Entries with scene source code
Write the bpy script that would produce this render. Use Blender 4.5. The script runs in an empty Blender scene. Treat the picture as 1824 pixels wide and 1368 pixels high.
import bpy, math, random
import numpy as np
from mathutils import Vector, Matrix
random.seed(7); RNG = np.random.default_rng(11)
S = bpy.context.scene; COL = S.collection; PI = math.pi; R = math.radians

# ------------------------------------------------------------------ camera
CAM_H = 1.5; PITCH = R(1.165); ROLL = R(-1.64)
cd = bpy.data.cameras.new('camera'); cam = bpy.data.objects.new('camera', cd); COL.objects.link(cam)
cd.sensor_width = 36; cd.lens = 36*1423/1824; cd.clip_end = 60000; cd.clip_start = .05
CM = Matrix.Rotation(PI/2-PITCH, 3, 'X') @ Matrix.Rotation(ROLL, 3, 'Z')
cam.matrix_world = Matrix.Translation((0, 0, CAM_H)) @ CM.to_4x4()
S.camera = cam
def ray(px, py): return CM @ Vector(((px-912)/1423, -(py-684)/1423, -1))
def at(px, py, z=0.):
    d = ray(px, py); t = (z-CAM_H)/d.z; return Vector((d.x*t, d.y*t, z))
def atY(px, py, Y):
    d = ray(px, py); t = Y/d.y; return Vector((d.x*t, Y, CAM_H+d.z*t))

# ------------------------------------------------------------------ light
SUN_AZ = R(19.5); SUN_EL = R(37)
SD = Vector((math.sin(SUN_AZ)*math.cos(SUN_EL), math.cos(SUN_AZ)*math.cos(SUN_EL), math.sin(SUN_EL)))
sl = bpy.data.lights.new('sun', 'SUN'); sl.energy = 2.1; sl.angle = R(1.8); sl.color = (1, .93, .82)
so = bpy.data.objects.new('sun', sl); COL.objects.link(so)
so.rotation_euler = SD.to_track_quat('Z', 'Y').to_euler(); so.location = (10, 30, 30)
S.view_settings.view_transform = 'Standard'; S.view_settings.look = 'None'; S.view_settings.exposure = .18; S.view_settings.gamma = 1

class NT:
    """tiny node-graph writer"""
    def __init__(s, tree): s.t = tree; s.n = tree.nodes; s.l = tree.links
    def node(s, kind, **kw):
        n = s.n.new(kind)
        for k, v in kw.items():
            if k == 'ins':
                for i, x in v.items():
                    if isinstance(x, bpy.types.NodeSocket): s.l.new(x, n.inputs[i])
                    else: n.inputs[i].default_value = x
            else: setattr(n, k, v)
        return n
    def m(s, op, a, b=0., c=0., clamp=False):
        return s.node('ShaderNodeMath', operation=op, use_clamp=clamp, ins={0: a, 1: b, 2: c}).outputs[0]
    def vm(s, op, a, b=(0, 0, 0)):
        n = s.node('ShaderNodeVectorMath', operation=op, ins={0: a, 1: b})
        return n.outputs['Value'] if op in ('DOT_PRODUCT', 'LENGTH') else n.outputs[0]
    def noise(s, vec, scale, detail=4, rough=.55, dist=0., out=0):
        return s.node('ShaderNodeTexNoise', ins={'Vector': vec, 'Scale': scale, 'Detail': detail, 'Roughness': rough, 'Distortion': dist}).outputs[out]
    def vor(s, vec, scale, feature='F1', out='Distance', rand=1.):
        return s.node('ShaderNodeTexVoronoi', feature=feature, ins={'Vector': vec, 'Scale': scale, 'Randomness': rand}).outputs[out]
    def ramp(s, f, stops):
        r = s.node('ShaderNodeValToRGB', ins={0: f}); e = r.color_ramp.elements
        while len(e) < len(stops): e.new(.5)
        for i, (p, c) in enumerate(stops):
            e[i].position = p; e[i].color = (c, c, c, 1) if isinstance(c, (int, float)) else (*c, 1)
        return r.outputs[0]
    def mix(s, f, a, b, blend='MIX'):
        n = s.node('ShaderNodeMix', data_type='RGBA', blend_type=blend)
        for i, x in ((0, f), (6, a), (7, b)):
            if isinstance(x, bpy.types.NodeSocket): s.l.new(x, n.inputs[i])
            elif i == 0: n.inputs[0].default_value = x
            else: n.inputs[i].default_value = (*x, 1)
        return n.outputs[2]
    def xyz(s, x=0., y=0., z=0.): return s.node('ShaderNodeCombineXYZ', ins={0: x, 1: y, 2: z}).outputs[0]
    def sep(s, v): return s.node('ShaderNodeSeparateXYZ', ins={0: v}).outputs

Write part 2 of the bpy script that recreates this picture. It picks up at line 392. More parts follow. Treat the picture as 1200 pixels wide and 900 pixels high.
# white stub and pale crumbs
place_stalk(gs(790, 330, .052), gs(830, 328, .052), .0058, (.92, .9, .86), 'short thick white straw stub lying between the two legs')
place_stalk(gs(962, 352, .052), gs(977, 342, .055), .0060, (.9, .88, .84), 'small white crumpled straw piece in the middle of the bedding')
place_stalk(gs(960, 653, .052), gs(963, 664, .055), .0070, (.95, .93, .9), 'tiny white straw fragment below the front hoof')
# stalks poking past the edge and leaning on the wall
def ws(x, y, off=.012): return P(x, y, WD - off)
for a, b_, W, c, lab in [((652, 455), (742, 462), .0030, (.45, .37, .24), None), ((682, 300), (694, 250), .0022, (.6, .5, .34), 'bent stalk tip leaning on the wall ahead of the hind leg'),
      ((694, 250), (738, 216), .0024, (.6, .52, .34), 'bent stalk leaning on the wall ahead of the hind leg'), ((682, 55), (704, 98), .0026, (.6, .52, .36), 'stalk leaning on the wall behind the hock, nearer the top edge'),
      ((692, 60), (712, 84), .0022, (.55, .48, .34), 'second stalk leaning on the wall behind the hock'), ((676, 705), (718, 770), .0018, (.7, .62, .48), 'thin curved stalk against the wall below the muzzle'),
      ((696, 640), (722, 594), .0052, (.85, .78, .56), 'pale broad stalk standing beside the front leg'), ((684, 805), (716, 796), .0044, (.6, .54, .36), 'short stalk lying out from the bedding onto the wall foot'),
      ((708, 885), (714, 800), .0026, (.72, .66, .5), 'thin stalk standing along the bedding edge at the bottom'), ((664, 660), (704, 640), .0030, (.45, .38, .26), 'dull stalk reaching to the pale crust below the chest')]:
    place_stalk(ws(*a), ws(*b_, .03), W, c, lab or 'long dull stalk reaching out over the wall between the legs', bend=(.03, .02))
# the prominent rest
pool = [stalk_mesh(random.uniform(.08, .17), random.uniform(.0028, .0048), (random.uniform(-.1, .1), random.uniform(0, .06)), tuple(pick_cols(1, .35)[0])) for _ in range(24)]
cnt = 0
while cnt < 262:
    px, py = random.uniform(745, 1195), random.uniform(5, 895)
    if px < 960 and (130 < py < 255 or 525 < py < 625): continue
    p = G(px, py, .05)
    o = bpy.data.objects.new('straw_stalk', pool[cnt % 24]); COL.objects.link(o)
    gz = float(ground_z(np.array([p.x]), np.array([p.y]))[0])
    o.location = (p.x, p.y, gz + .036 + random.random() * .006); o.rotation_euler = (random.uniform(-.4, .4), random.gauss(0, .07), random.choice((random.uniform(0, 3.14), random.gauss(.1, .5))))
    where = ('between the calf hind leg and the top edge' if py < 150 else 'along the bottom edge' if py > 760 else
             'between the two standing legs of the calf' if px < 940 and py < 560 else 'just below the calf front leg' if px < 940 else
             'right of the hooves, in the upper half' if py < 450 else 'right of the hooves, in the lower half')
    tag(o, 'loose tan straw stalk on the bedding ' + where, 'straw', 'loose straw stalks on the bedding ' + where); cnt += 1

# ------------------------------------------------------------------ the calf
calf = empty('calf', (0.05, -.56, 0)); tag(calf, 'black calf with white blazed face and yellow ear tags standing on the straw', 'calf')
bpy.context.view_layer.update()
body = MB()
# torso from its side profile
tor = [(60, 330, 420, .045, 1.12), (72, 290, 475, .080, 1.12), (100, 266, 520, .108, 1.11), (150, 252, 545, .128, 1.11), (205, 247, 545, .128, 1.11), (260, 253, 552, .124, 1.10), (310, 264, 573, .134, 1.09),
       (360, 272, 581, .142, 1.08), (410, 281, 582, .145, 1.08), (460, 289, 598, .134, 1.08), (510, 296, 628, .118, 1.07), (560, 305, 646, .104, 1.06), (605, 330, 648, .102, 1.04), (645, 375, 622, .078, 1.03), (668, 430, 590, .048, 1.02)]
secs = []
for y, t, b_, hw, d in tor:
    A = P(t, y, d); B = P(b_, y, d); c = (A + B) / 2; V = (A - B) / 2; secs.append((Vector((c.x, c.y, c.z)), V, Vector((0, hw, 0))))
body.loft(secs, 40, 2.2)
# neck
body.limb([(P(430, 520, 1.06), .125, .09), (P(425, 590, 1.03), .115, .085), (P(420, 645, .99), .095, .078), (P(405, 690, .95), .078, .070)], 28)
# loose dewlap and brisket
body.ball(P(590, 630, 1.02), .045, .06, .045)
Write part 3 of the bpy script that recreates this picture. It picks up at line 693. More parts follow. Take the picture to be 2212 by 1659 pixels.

- STATED TASK
Please copy exactly the lines from the first line of the records above through the line containing "d = ray(px, py); t = Y/d.y;", including both, and nothing more.

- TASK OUTPUT
Write the bpy script that would produce this render. Use Blender 4.5. The script runs in an empty Blender scene. Treat the picture as 1824 pixels wide and 1368 pixels high.
import bpy, math, random
import numpy as np
from mathutils import Vector, Matrix
random.seed(7); RNG = np.random.default_rng(11)
S = bpy.context.scene; COL = S.collection; PI = math.pi; R = math.radians

# ------------------------------------------------------------------ camera
CAM_H = 1.5; PITCH = R(1.165); ROLL = R(-1.64)
cd = bpy.data.cameras.new('camera'); cam = bpy.data.objects.new('camera', cd); COL.objects.link(cam)
cd.sensor_width = 36; cd.lens = 36*1423/1824; cd.clip_end = 60000; cd.clip_start = .05
CM = Matrix.Rotation(PI/2-PITCH, 3, 'X') @ Matrix.Rotation(ROLL, 3, 'Z')
cam.matrix_world = Matrix.Translation((0, 0, CAM_H)) @ CM.to_4x4()
S.camera = cam
def ray(px, py): return CM @ Vector(((px-912)/1423, -(py-684)/1423, -1))
def at(px, py, z=0.):
    d = ray(px, py); t = (z-CAM_H)/d.z; return Vector((d.x*t, d.y*t, z))
def atY(px, py, Y):
    d = ray(px, py); t = Y/d.y; return Vector((d.x*t, Y, CAM_H+d.z*t))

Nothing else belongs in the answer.